Why it's all about immersive cocktail in experiences

Simply sipping an award-winning masterpiece of maverick mixology in a fancy bar is so yesterday: what the flâneur in search of their next luxury booze hit needs is an immersive drinking experience.

And naturally, the supremely lovely Blue Bar at The Berkeley can provide, with director of beverages Daniel Baernreuther’s new Out of the Blue experience.
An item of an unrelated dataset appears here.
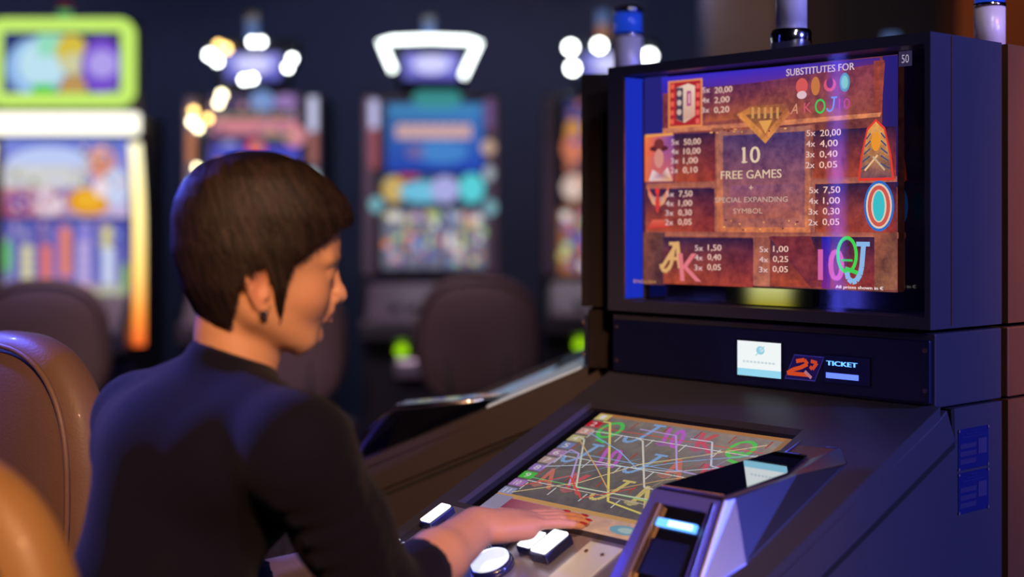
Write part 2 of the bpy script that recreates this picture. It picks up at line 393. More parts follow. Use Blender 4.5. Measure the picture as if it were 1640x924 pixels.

A year in the making, OOTB is, as Baernreuther puts it, all about ‘cocktail escapism’: total immersion in a sort of sensory chamber, where you drink unidentified cocktails while stimulated by sound, smell and visuals to guess your poison.

The OOTB experience is about ‘stripping back the cues that we are so used to in a bar, like garnish, glass, menu description, and allowing your senses, rather than your opinion about an ingredient or spirit, to take the lead,’ says Baernreuther.

Without a description, entrenched whisky deniers or celery haters might discover a love for a drink they’d never normally order; lacking visual cues, like a drink’s colour, your brain doesn’t make the same assumptions about flavour (eg, that an orange drink will taste citrussy, or a purple or pink drink of berries). Science aside, you’re at The Berkeley, so every cocktail tastes amazing.

Augmented cocktails at City Social
Augmented cocktails at City Social

Guests kick off with water and some rather lush lemon sorbet as a palate-cleanser, ‘in case you’ve had three pints of Guinness before you get here’, then head over to a discreet door that opens into a small blue-lit box with a table and four chairs, each with four double-walled ceramic glasses laid out to drink. Not only do these keep all four mini cocktails cold throughout the 30-minute event, they also make it impossible to tell what’s inside — every liquid looks black.

Then, we begin. Colourful videos worthy of an ICA installation play on all four sides, smells are pumped into the room and sounds echo around. And every sensory change really does affect the taste of the drink in front of you. Not to give too much away, but here are a couple of tips: the sound of cracking ice should help you define the spirit in one, while the smell of baking brioche brings out caramel sweetness in your next sip — and whisky doesn’t always burn.

And a heads up, if you happen to be a booze hound who knows they should meditate for their sanity but never finds the time for it: you get a 30-minute reprieve from your mental turmoil at Out of the Blue. There’s surely no better form of relaxation than being slightly tipsy in a sensory bath.

Dark matter: Dans Le Noir
Dark matter: Dans Le Noir

The Berkeley isn’t the only bar challenging drinkers’ booze perceptions.

At Jason Atherton’s City Social there’s an augmented reality cocktail menu to pep up your post-work session: download the app, point the camera at your drink when it arrives and it’ll be brought to life with video on screen. And for a not particularly sophisticated but crowd-amusing Christmas gang, Clerkenwell’s Dans Le Noir lives on plunging giggling boozers into the dark to fire up taste buds. There’s never been a better time to immerse yourself in alcohol.